— Start Supplied material —

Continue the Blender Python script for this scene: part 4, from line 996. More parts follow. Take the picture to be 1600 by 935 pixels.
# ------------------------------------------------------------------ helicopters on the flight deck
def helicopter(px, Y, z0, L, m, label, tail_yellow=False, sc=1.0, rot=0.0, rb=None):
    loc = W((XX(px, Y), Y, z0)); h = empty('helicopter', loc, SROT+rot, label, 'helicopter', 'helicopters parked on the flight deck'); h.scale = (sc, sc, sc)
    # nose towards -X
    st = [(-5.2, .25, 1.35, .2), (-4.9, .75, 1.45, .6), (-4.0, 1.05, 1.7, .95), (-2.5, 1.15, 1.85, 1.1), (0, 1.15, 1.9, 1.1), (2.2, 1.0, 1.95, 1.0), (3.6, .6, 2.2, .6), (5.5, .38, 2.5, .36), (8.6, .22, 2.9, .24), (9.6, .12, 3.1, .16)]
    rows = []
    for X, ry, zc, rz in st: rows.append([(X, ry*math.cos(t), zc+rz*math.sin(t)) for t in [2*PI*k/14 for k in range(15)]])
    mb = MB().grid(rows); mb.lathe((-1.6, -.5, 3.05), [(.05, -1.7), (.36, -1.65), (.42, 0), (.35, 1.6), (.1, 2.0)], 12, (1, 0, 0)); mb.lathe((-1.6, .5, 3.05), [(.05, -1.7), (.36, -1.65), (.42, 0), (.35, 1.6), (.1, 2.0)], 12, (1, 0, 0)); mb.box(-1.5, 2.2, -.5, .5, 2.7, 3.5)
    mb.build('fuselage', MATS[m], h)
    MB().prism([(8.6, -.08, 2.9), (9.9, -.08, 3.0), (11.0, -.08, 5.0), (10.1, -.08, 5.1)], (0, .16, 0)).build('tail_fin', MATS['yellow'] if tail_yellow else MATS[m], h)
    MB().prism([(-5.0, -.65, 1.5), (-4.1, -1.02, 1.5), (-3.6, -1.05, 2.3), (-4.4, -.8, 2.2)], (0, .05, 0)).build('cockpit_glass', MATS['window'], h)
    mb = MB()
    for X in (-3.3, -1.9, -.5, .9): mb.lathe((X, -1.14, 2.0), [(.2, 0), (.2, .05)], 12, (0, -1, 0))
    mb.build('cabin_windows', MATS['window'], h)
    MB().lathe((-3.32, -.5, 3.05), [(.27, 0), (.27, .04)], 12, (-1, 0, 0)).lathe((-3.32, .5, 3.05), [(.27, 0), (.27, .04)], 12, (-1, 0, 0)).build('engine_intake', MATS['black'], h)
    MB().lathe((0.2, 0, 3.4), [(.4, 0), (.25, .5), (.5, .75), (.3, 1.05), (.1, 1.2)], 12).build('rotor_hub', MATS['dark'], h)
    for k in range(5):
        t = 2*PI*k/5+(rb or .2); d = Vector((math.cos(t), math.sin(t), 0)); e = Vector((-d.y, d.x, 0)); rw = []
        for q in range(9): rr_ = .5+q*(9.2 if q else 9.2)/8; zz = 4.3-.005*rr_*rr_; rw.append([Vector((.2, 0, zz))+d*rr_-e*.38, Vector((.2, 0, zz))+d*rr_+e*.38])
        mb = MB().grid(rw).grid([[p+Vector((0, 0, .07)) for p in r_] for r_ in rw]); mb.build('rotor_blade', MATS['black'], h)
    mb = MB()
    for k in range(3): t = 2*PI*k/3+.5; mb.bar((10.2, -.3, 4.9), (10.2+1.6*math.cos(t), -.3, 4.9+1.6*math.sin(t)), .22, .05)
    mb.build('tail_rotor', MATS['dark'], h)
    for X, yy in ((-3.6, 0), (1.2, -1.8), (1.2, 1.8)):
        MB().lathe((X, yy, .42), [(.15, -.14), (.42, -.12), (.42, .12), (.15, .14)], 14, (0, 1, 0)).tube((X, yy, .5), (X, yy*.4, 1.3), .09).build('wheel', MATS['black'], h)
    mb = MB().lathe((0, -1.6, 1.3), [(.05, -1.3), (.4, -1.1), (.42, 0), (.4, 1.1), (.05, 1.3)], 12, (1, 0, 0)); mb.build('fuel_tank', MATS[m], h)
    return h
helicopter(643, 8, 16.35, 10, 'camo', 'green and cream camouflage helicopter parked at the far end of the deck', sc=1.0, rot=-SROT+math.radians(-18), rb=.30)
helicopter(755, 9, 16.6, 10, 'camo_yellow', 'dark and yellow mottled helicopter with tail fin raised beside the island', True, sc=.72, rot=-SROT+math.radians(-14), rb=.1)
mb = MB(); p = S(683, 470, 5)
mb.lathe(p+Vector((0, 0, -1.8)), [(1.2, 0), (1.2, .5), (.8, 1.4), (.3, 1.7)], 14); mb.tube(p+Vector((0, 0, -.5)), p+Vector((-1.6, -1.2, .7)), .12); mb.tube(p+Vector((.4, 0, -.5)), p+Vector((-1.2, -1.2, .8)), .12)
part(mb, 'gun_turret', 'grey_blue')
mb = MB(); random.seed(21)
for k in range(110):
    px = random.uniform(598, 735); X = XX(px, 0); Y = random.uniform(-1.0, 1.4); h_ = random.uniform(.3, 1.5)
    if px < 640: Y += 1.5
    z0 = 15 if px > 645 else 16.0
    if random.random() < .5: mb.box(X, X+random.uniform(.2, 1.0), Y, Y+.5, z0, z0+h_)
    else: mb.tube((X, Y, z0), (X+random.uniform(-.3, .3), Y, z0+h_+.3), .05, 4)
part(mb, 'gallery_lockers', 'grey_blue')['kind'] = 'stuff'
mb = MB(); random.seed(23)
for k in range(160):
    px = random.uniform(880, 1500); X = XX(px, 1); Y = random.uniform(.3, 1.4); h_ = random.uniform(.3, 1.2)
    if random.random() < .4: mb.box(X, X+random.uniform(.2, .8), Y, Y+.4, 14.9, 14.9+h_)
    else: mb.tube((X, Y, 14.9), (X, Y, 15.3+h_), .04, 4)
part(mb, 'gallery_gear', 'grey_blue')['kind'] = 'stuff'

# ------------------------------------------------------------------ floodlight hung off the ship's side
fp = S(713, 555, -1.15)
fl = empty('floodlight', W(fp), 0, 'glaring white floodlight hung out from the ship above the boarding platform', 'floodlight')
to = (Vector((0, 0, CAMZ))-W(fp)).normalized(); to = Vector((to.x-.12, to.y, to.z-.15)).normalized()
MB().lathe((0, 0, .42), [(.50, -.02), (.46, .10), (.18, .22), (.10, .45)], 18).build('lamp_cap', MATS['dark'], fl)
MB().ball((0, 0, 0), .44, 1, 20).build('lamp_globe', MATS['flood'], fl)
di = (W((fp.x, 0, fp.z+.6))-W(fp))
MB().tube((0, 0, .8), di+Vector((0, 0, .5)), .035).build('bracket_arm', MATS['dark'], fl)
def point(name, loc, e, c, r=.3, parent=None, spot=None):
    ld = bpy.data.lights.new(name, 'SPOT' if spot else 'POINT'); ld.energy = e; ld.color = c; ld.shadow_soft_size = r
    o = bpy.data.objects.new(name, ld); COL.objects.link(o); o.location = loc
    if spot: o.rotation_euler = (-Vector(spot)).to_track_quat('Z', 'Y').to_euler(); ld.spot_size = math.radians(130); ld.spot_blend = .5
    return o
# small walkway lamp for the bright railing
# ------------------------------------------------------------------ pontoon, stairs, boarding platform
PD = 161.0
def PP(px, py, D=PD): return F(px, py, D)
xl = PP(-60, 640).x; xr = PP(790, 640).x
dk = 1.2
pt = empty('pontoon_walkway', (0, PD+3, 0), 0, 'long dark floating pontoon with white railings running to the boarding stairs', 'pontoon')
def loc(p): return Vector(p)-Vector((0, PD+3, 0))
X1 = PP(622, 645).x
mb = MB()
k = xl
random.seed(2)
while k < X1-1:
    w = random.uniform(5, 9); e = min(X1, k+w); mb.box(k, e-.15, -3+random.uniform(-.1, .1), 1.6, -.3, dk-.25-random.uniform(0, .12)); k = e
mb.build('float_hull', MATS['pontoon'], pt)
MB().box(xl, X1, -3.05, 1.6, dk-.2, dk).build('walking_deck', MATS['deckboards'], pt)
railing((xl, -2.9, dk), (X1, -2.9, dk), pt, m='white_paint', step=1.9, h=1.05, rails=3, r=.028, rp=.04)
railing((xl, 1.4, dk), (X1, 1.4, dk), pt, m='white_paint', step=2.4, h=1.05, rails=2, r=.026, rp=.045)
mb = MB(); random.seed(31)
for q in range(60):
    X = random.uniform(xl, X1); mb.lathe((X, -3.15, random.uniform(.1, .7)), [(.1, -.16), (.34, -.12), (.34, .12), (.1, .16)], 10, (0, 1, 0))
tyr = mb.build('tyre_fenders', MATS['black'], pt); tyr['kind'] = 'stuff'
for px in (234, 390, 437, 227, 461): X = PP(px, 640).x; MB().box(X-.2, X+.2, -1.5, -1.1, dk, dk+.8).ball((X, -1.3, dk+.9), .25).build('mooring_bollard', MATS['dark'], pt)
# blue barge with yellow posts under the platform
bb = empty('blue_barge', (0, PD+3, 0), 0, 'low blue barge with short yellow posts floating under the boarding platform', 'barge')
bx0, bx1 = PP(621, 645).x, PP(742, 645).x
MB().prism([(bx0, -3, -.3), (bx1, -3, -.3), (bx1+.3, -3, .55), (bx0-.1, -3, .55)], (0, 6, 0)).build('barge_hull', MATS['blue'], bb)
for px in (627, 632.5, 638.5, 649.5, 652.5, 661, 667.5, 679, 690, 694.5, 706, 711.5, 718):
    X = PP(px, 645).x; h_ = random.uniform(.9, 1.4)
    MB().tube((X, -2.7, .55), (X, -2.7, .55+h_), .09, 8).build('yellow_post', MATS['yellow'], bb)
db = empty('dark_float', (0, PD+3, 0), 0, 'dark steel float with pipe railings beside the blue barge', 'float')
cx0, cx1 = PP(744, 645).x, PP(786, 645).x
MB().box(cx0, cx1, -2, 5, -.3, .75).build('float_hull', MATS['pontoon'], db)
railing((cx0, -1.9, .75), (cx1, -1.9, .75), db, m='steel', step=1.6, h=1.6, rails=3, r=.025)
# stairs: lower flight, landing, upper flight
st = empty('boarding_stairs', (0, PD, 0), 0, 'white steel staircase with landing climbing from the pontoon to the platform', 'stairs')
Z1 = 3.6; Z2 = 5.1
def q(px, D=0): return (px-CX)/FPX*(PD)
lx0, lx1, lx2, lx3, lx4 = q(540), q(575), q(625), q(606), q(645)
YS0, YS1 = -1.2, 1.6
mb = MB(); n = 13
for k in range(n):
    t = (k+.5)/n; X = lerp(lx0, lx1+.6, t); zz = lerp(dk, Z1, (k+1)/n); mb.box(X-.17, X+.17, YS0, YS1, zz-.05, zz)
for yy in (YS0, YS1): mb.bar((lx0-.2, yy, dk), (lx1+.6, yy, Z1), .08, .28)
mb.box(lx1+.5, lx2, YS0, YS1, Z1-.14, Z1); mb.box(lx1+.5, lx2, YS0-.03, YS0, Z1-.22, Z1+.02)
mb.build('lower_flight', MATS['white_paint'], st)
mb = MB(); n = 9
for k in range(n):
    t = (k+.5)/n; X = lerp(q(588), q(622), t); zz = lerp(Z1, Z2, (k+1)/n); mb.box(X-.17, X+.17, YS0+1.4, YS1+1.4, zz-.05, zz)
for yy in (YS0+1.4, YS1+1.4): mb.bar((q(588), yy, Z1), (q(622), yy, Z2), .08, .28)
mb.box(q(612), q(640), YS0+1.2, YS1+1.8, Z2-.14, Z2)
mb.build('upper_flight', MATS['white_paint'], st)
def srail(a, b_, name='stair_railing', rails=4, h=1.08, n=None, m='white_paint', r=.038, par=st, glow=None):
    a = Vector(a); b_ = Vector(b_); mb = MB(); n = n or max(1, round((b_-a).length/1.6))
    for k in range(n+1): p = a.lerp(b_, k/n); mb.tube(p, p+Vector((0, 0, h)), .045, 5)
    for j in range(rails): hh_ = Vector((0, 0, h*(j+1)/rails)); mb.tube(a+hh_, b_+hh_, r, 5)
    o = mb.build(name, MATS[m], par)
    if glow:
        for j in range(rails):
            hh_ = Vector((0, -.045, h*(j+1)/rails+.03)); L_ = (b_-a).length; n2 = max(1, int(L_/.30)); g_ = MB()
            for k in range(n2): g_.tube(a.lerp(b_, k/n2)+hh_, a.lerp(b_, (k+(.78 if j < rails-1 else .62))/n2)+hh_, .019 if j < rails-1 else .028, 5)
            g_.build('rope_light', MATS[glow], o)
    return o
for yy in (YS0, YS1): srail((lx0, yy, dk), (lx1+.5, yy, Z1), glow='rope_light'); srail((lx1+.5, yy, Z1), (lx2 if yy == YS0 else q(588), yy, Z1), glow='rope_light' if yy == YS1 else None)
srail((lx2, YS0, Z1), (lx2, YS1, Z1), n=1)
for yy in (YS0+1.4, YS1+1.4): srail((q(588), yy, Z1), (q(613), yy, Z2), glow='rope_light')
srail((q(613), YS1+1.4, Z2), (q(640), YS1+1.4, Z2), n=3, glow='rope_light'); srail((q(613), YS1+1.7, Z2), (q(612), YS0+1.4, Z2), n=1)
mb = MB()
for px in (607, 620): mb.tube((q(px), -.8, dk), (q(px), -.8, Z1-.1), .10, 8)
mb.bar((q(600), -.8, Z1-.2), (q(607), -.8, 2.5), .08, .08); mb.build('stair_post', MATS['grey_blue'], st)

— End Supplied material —

Goal of the exercise: Count the lines in which the string "from" appears, then report only that figure.

Written reply: 3